As you may have heard, the heirs of Aunt Jemima filed a $2 billion dollar lawsuit against Quaker Oats and Pepsi. The woman, eventually known to America as “Aunt Jemima” was Anna Short Harrington, grandmother of DW Hunter. He filed the class action lawsuit alleging that the companies exploited her image and recipes, and refused to pay “an equitable fair share of royalties.” Allegedly, Harrington was an employee of Quaker Oats, and chosen for the “Aunt Jemima” role because of an original pancake recipe that she created. The company recreated the recipe and sold the pancake mix to stores. The defendants deny that Harrington was ever an employee, while Hunter claims that the company is denying her employment to escape paying royalties.

Let’s stop here (and if you want to read more of the nitty gritty check out the excellent article on For Harriet).

As you know, I use these cases to point out important legal lessons relevant to building your creative business + brand. Here, the lawsuit alleges that Harrington created the pancake recipe, which was ultimately duplicated by the company, resold in stores and that she was never compensated.

It raises the question of… What rights do you have to creative work created while on the job? The black and white answer is that the work created while an employee (not contractor) of a company, that is within the scope of your job duties, belongs to that company. Your compensation exists in the form of your salary (unless you negotiate otherwise). Yes, there are exceptions, but that is the basic rule.

What if you are asked to create work that is not within your job duties, but related?

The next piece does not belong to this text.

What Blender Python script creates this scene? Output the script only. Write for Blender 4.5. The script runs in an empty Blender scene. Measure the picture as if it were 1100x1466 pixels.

Say for example, you work for a drug policy organization as an administrative assistant. But, in your off time you are building a business as a writer. You author a great op-ed piece on drug policy, your boss catches wind of it, and asks you to contribute a few articles to the company blog (and writing for the blog is not one of your job duties). You agree. The article goes up under the moniker of “contributor” or “insert company name”.

And, you are damn proud.

You’ve contributed to this great work. You will leave a legacy at this company. Congrats. Now someone from a major publication (and on your job’s email list has seen the article) and offers compensation to reprint it. Who owns the article? Who gets the money? This is a murky situation that happen in real life.

What is the big real law lesson that I want you to take from this?

Get your agreement in writing. If you don’t….

  • You could land in a dispute over ownership rights.
  • You could sell yourself short on royalties or other compensation.
  • You could lose out on the promotional benefits that come with being the awesome creator of the work.

And, when you are launching while working you need all of the extra money and promo that you can get. Have you been asked to “create” outside of your normal job duties at work? How did you handle it?